La retribuzione

Non è il solo stipendio che serve a trattenere i "migliori"
per evitare che si spezzi la catena dell'efficienza
Molti detentori di know-how (knowledge workers) attribuiscono un'importanza limitata alla retribuzione come strumento di ritenzione. La retribuzione conta, senza dubbio, ma nel senso che non si possono assumere trattenere dei collaboratori validi se non si offre loro una remunerazione equa e competitiva. Anche le persone più attaccate al lavoro che ai soldi vedono nella retribuzione un segno di apprezzamento per il loro impegno e per le loro capacità. Se si sentono sottovalutati se ne vanno.

Ma, come sappiamo, la retribuzione non è un fattore motivante vero e proprio. Frederick Herzberg, il padre della motivazione, scoprì che gli incentivi più comunemente usati dai datori di lavoro allo scopo di motivare - compresi gli aumenti retributivi - producono,
ad andar bene, un miglioramento temporaneo della performance. Ciò è confermato da diversi studi.
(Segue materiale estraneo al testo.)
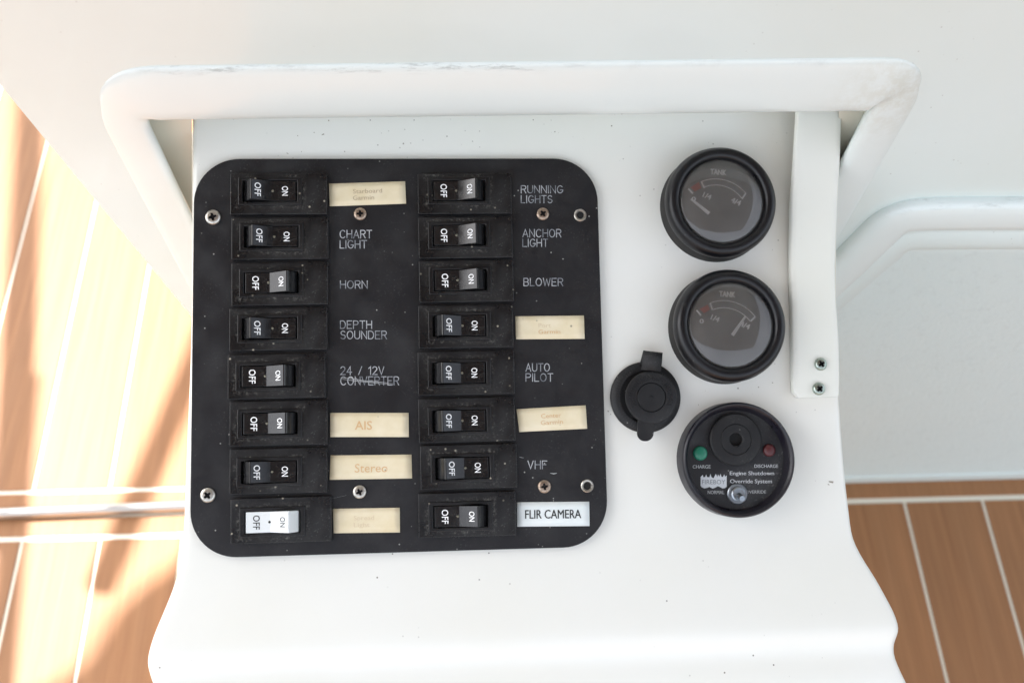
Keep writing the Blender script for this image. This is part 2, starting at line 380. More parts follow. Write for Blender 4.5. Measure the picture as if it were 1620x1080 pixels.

Peter Cappelli, docente ed esperto di risorse umane, offre questi consigli per gestire la retribuzione secondo un'ottica di mercato:

  • pagare dei consistenti extra ai collaboratori in possesso di competenze rare e preziose. Così facendo li si trattiene nei periodi critici: per esempio, nelle fasi finali di progettazione di un prodotto-chiave. L'erogazione degli extra verrà a cessare quando le competenze in questione diverranno più disponibili o meno importanti per l'azienda;
  • pagare bonus d'ingresso rateizzati: per esempio spalmare il bonus d'ingresso del nuovo direttore su cinque anni.